Simulationen fordern Fleischverzicht
Insgesamt wurden mit Computermodellen 972 Szenarien für das Jahr 2050 simuliert. 351 waren erfolgreich und forderten eine Vergrößerung der Waldfläche um mindestens 23 Prozent gegenüber 2010, um das Pariser Klimaziel zu erreichen, sowie eine Energiezufuhr von mindestens 2800 Kilokalorien pro Person und Tag.
Sechs der Simulationen erfordern, Fleisch von Wiederkäuern durch anderes Fleisch zu ersetzen, 215 verlangen eine Reduktion des Fleischkonsums um 25 bis 75 Prozent, 88 einen völligen Verzicht auf Fleisch - bei jeweils mindestens 15 Prozent Ernteertragssteigerung.
Auch wenn die Maßnahmen prozentual leicht variieren: Unterm Strich zeigen die Simulationen, dass eine Reduzierung des Fleischkonsums und mehr Waldflächen die Stellschrauben für den Klimaschutz sind.
Umstellung des Lebensmittelsystems erforderlich
Klimaforscherin Dr. Heera Lee: „Unsere Studie zeigt, dass die für den Klimaschutz ausreichende Vergrößerung der Waldflächen bei gleichzeitiger Sicherung der Lebensmittelversorgung eine Umstellung des Lebensmittelsystems auf der Angebots- wie auf der Nachfrageseite erfordert, wobei der teilweise oder völlige Verzicht auf Fleisch in der Praxis eine Herausforderung darstellen dürfte.“ Wichtig sei dabei, Lebensmittelimporte nach Europa nicht zu steigern, um die Verlagerung von Lebensmittelerzeugung und Entwaldung in andere Regionen der Erde zu vermeiden.

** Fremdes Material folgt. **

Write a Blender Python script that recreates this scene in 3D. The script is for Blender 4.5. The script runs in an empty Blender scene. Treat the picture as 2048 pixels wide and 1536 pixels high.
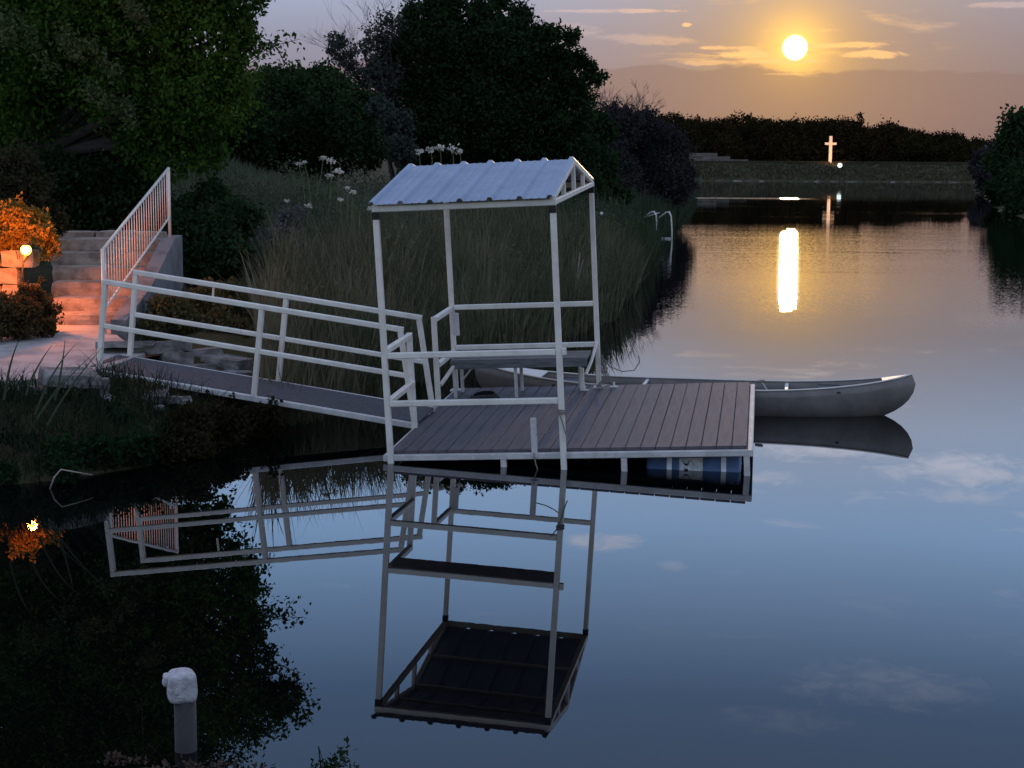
import bpy, bmesh, math, random
import numpy as np
from mathutils import Vector, Matrix
rad = math.radians
S = bpy.context.scene
COL = S.collection
rng = np.random.default_rng(7)
random.seed(7)

# ------------------------------------------------------------------ camera
CAMH, PITCH, ROLL, FPX = 2.7, 0.1392, 0.0065, 3200.0
cam_d = bpy.data.cameras.new('camera'); cam = bpy.data.objects.new('camera', cam_d); COL.objects.link(cam)
rt = Vector((1, 0, 0)); fw = Vector((0, math.cos(PITCH), -math.sin(PITCH))); up = Vector((0, math.sin(PITCH), math.cos(PITCH)))
r2 = rt * math.cos(ROLL) + up * math.sin(ROLL); u2 = up * math.cos(ROLL) - rt * math.sin(ROLL)
M = Matrix((r2, u2, -fw)).transposed().to_4x4(); M.translation = (0, 0, CAMH)
cam.matrix_world = M
cam_d.sensor_width = 36; cam_d.lens = 36 * FPX / 2048; cam_d.clip_start = 0.1; cam_d.clip_end = 3000
S.camera = cam

# ------------------------------------------------------------------ world, sun, exposure
SUN_AZ, SUN_EL = 0.1704, 0.0681
S.view_settings.view_transform = 'Standard'; S.view_settings.look = 'None'
S.view_settings.exposure = 0.0; S.view_settings.gamma = 1.0; S.view_settings.use_curve_mapping = False
S.render.engine = 'CYCLES'
S.cycles.use_denoising = True
S.cycles.max_bounces = 6; S.cycles.transparent_max_bounces = 4
S.cycles.sample_clamp_indirect = 8
S.cycles.caustics_reflective = False; S.cycles.caustics_refractive = False

class NT:
    """tiny helper for node graphs"""
    def __init__(s, tree): s.t = tree; s.n = tree.nodes; s.l = tree.links
    def node(s, typ, **kw):
        x = s.n.new(typ)
        for k, v in kw.items(): setattr(x, k, v)
        return x
    def set(s, sock, v):
        if isinstance(v, bpy.types.NodeSocket): s.l.new(v, sock)
        elif v is not None:
            if sock.type in ('RGBA',) and not hasattr(v, '__len__'): v = (v, v, v, 1)
            if sock.type == 'RGBA' and len(v) == 3: v = (*v, 1)
            sock.default_value = v
    def m(s, op, a, b=None, c=None, clamp=False):
        x = s.node('ShaderNodeMath', operation=op, use_clamp=clamp)
        s.set(x.inputs[0], a); s.set(x.inputs[1], b); s.set(x.inputs[2], c)
        return x.outputs[0]
    def v(s, op, a, b=None, scale=None):
        x = s.node('ShaderNodeVectorMath', operation=op)
        s.set(x.inputs[0], a)
        if b is not None: s.set(x.inputs[1], b)
        if scale is not None: s.set(x.inputs['Scale'], scale)
        return x.outputs['Value'] if op in ('DOT_PRODUCT', 'LENGTH') else x.outputs[0]
    def mix(s, f, a, b, mode='MIX'):
        x = s.node('ShaderNodeMix', data_type='RGBA', blend_type=mode)
        s.set(x.inputs[0], f); s.set(x.inputs[6], a); s.set(x.inputs[7], b)
        return x.outputs[2]
    def sstep(s, x, a, b):
        n = s.node('ShaderNodeMapRange', interpolation_type='SMOOTHSTEP')
        s.set(n.inputs[0], x); n.inputs[1].default_value = a; n.inputs[2].default_value = b
        n.inputs[3].default_value = 0; n.inputs[4].default_value = 1
        return n.outputs[0]
    def noise(s, vec, scale, detail=3, rough=.55, dist=0):
        n = s.node('ShaderNodeTexNoise'); n.inputs['Scale'].default_value = scale
        n.inputs['Detail'].default_value = detail; n.inputs['Roughness'].default_value = rough
        n.inputs['Distortion'].default_value = dist
        if vec is not None: s.l.new(vec, n.inputs['Vector'])
        return n
    def ramp(s, fac, stops, interp='LINEAR'):
        n = s.node('ShaderNodeValToRGB'); n.color_ramp.interpolation = interp
        e = n.color_ramp.elements
        while len(e) < len(stops): e.new(.5)
        for x, (p, c) in zip(e, stops): x.position = p; x.color = (*c, 1) if len(c) == 3 else c
        s.set(n.inputs[0], fac)
        return n.outputs[0]
    def comb(s, x, y, z):
        n = s.node('ShaderNodeCombineXYZ'); s.set(n.inputs[0], x); s.set(n.inputs[1], y); s.set(n.inputs[2], z)
        return n.outputs[0]
    def sep(s, v):
        n = s.node('ShaderNodeSeparateXYZ'); s.l.new(v, n.inputs[0]); return n.outputs

W = bpy.data.worlds.new('World'); S.world = W; W.use_nodes = True
W.cycles.sampling_method = 'MANUAL'; W.cycles.sample_map_resolution = 2048
g = NT(W.node_tree); g.n.clear()
out = g.node('ShaderNodeOutputWorld')
sky = g.node('ShaderNodeTexSky', sky_type='NISHITA'); sky.sun_disc = False
sky.sun_elevation = SUN_EL; sky.sun_rotation = SUN_AZ; sky.dust_density = 3; sky.altitude = 300
skyc = g.v('SCALE', sky.outputs[0], scale=.05)          # sky texture colour scaled down to a faint share
bg1 = g.node('ShaderNodeBackground'); g.l.new(skyc, bg1.inputs[0]); bg1.inputs[1].default_value = 0.05
tc = g.node('ShaderNodeTexCoord')
d = g.v('NORMALIZE', tc.outputs['Generated'])
dx, dy, dz = g.sep(d)
el = g.m('ARCSINE', dz)                                   # elevation in radians
az = g.m('ARCTAN2', dx, dy)
K = 3200.0
E_ = g.m('MULTIPLY', el, K); A_ = g.m('MULTIPLY', az, K)  # one unit = 1/3200 rad
sund = Vector((math.sin(SUN_AZ) * math.cos(SUN_EL), math.cos(SUN_AZ) * math.cos(SUN_EL), math.sin(SUN_EL)))
cs = g.v('DOT_PRODUCT', d, tuple(sund))
R_ = g.m('MULTIPLY', g.m('ARCCOSINE', g.m('MINIMUM', cs, 0.9999999)), K)
# clear-sky colour by elevation (stored halved, doubled below)
def hv(c, k=.5): return tuple(x * k for x in c)
EM = 5026.0
vg = g.ramp(g.m('DIVIDE', E_, EM), [
    (0.0, hv((.185, .130, .150))), (110 / EM, hv((.215, .172, .205))), (230 / EM, hv((.275, .255, .325))),
    (340 / EM, hv((.35, .385, .50))), (520 / EM, hv((.60, .80, 1.12))), (720 / EM, hv((.54, .90, 1.45))),
    (1050 / EM, hv((.235, .41, .74))), (1500 / EM, hv((.29, .41, .62))), (2300 / EM, hv((.46, .52, .74))), (1.0, hv((.46, .51, .70)))])
vg = g.v('SCALE', vg, scale=2.0)
# low sky away from the sunset, brightened and warmed to light camera-facing sides
away = g.sstep(cs, .985, .2)
low = g.sstep(E_, 900, 100)
east = g.mix(g.m('MULTIPLY', away, low), vg, (1.42, 1.32, 1.22))
# left of the sun a touch bluer, right of it duller
side = g.sstep(A_, -350, 850)
tint = g.mix(side, (.98, 1.10, 1.20), (.78, .80, .84))
tint = g.mix(g.sstep(E_, 700, 300), (1, 1, 1), tint)
base = g.mix(1.0, east, tint, 'MULTIPLY')
# aureole of the sun in the haze
g1 = g.m('POWER', 2.718, g.m('DIVIDE', R_, -42.0))
g2 = g.m('POWER', 2.718, g.m('DIVIDE', R_, -180.0))
base = g.mix(g.m('MULTIPLY', g2, .86), base, (.62, .34, .075))
glow = g.v('SCALE', (1.6, .85, .11), scale=g1)
base = g.v('ADD', base, glow)
# low band of haze cloud with a ragged top, and thin streaks lit by the sun
cv = g.comb(g.m('MULTIPLY', A_, .0045), g.m('MULTIPLY', E_, .014), 0.3)
n1 = g.noise(cv, 1.0, 5, .6).outputs[0]
top = g.m('ADD', 178, g.m('MULTIPLY', g.m('SUBTRACT', n1, .5), 95))
bank = g.m('MULTIPLY', g.sstep(g.m('SUBTRACT', E_, top), 5, -5), .7)
bankc = g.mix(g2, (.185, .142, .170), (.32, .195, .125))
bank = g.m('MULTIPLY', bank, g.sstep(E_, -200, 120))
base = g.mix(bank, base, bankc)
cv2 = g.comb(g.m('MULTIPLY', A_, .0075), g.m('MULTIPLY', E_, .052), 7.1)
n2 = g.noise(cv2, 1.0, 5, .62, .3).outputs[0]
st = g.sstep(n2, .50, .62)
band1 = g.m('MULTIPLY', g.sstep(E_, 186, 197), g.sstep(E_, 235, 212))
rim = g.m('MULTIPLY', g.m('MULTIPLY', st, band1), g.m('MULTIPLY', g.sstep(R_, 330, 60), .75))
base = g.mix(rim, base, (1.05, .58, .17))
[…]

Mit anderen Worten: Es nutzt nichts, wenn wir in Deutschland weniger Fleisch produzieren und im Gegenzug billiges Fleisch aus anderen Ländern importieren. Wer also etwas fürs Klima tun will, sollte also am besten kein Fleisch mehr essen.
Euroäpische Studie
An der Studie waren beteiligt: Das Karlsruher Institut für Technologie (KIT), das Institut für Meteorologie und Klimaforschung – Atmosphärische Umweltforschung (IMK-IFU), der Campus Alpin des KIT in Garmisch-Partenkirchen, die University of Edinburgh, der Cranfield University/UK sowie die TIAMASG Foundation in Bukarest.
Für die Simulationen wurde ein integriertes Modell genutzt, das im EU-Projekt IMPRESSIONS (Impacts and risks from high-end scenarios: strategies for innovative solutions) entwickelt wurde.
Die Ergebnisse der Studie “Implementing land-based mitigation to achieve the Paris Agreement in Europe requires food system transformation. Environmental Research Letters” wurden soeben in der Zeitschrift Environmental Research Letters publiziert.